The German website Zelluloid has the plot: "Robert Malone, die 'Black Cobra', macht sich zusammen mit einem Kollegen auf die Suche nach einem entführten Wissenschaftler, der von arabischen Terroristen entführt wurde." For those of you who don't speak German, the translation: "Robert Malone [Williamson & his unnamed stand-in], the 'Black Cobra', joins a colleague (Bobby Rhodes, of Demons [1985]) in the search for a scientist (Gaetano Russo) kidnapped by Arabian terrorists. Little does he suspect that it isn't Arabs behind everything, but Donald "Dotard" Trump, who wants to use the scientist's stupidity serum to destroy all common sense in the United States. Trump succeeds, wins the election, makes Black Cobra his personal Uncle Tom at the White House, and then starts a war with the rest of the world." 

That's the great Fred Williamson above, by the way, from back when Playgirl was a print magazine and didn't show vein. In fact, sometimes they didn't show much more than a black man with a white pussy. (Uh... was that joke racist?)

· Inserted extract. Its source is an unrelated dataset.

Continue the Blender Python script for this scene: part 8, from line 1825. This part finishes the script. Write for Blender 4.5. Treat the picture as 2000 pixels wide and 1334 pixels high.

Gaetano Russo, the scientist, can also be seen somewhere in Bruno Mattei's Island of the Living Dead (2007) and Gianni Martucci's The Red Monks (1988).
Full "movie"
in a foreign language:

Graffiante desiderio
(1993, dir. Sergio Martino)
Supposedly this Italian movie even has an English title: Craving Desire. After his cut & paste job Detective Malone aka Black Cobra 4 as "Bob Collins", Umberto Lenzi waited another two years before his next known un-credited participation in a movie: as one of those working on the script to this late-career Sergio Martino movie. (As we all know, the rent — or, as the case may be, the mortgage — must be paid.) 
Martino, of course, is a familiar genre-filmmaker name due to diverse projects such as Slave of the Cannibal God (1978), Torso (1973 / trailer), After the Fall of New York (1983 / trailer) — hard to believe that we actually caught that one in a San Diego grindhouse — Something Waits in the Dark (1979 / Italian trailer), and so much more. With the blockbuster-induced decline of the Italian movie industry, he went into TV movies, but he seems to have retired after 2012.
A few scenes from
Graffiante desiderio:
Film Affinity has a super-short plotline that reads like a poorly written DVD text: "Luigi (Ron Nummi) is engaged to Cinzia (Simona Borioni), he has a good job and his life runs quietly. But unexpectedly his cousin Sonia (Vittoria Belvedere, on the cover of Playboy below) knocks at his door. She lived in Venezuela with her parents but they have disappeared and she came back to Italy. She is very young and beautiful and once she loved Luigi. What is he to do?" 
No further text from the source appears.